Last week I had a "kind-cop" experience of my own. My wife and I took Andrew and two of his friends to play tourist, in Manhattan. We started with window shopping in Greenwich Village. After lunch, we took the subway to Rockefeller Center. Along Fifth Avenue we made several stops including the Nintendo and Apple Stores.THE ALLURE OF RIDING THE SUBWAY HASN'T CHANGED IN 30+ YEARS. GUYS ARE STILL EATING OUT OF TRASHCANS, THERE'S NO SHORTAGE OF FOLKS TALKING TO THEM SELF, MEN IN TRENCH COATS ON SUNNY DAYS WILL ALWAYS LOOK SUSPICIOUS AND VARIOUS RELIGIOUS CULTS AND BEGGARS ARE EVERYWHERE. ON THE POSITIVE SIDE, WE SAW NO RATS, MICE, ROACHES OR OTHER PESTILENCE.


Rush hour was over when we re-traced our steps back to the car. We decided to swing by Ground Zero on our way to Little Italy. After we paid our respects, we were going north on the Westside Drive. I ran through a yellow light, side by side with a taxi on my left. A half-block up, there was an unexpected traffic light and two policemen. I found myself in a right turn only lane and blocked by the cab. I was forced to make the right. While turning, I read the Brooklyn Battery Tunnel sign. I saw a third cop, a sergeant and pulled over. I called out ti him, "I don't want to go to Brooklyn." The sergeant smirked, "Nobody does." The other two policemen came over and one said, "If you didn't want to go in the tunnel, you should have gone straight." I said, "I was in a right turn only lane." He said, "We wouldn't have stopped you." The other cop said, "Well, you can't stay here." I joked, "Could you help me back out?" And they did.
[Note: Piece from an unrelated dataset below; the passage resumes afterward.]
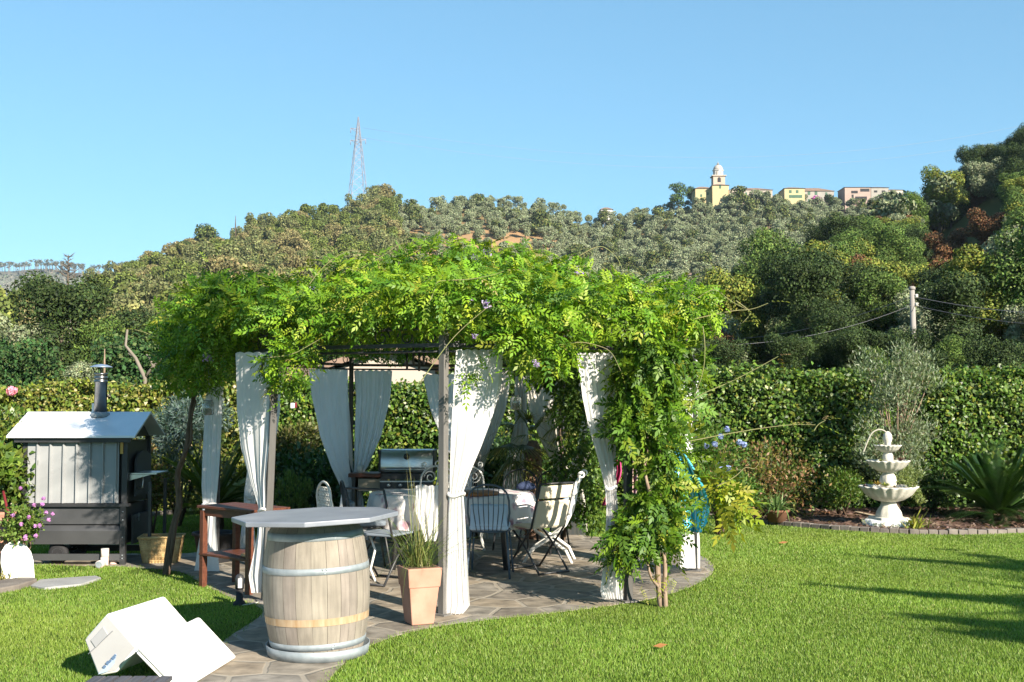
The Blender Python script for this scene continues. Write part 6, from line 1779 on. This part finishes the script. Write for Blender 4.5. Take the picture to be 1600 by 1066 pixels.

One went back onto the Westside Drive and held up traffic. The other officer guided me from the back and the sergeant remained at my side and orchestrated the whole move...very cool.


So whether its Veteran's Day or not...regardless of your politics, never forget there are dedicated individuals serving us around the world and around the corner. They are doing a job that few of us could ever imagine our self doing...so please appreciate their work and remember that they are people too.

2 comments:

Anonymous said...

Cliff Claven and his squeaky shoes would be proud. Great blog...I'll check through your archives when I get the chance...thanks. --- TB of the PITTS

Sol said...

Reminds me of the time I was stopped by a cop as I was going down West End Ave, the through street that runs inbetween the bay and the Ventnor Shopping Plaza. "Ofiicer", I said. "You know I wasn't speeding." ( the limit is 35MPH as one approaches Dorset Ave ) "I know", he said. "One of your headlamps is out". He kicked the fender on that particular side of the car and with a hearty ' Good night, young man, drive carefully,' he let me go on my merry old way. There was no ticket.